Martin's series is written in third person. My favorite explanation of 3rd POV (he, his, she, hers, etc) is that of a camera lens that looks over the shoulder, indeed even inside the minds if desired, of different characters, changing from one person to another with ease. Then you can pan it in and pull it out for differing views, for building and releasing tension, as well. This might be what Rod decides to use. It is the more traditional path. An example would be seeing a desert from above, like a bird, that then dives down toward a racing rider on horseback, floating behind as you feel the dirt and sand kicked in your face, then moving to inside the rider feeling the damp sweaty horse between his legs, hear the hoofbeats, smell the blood seeping from a shoulder wound. You've moved from unattached in the sky to inside the body of the rider. Actually as I re-read that first part, I envision the Firefly coming down for the Great Train Robbery. LOL. It's a well used device.
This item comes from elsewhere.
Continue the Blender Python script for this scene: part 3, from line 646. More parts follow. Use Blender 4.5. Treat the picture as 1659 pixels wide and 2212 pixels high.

His question refers to using more than one 1st POV (I, me, mine) and alternating them, since Rod feels that is Rod's natural writing strength. 1st allows you ONLY to be in one character's mind, see what that character sees, feel what that character feels. 1st can be challenging as well. Notice how JB is limited to what Harry knows. The reader never knows anything that Harry doesn't--unless we're guessing. The difficult part is when you have two intensely internal story lines that you want to mesh at some point in the story. It ain't possible in 1st without a shift into the 2nd character. Thus the dilemma Rod must face.
Multi-1st POV is used far less frequently than 1st or 3rd.
Many writers struggle with POV issues, and making that decision is huge and not easily made. Errors halfway through (one author had to completely write from one POV to another for a publisher, which is not an easy task) are costly in time and effort.
Does that make sense? Hopefully, I haven't mis-read Rod's initial question.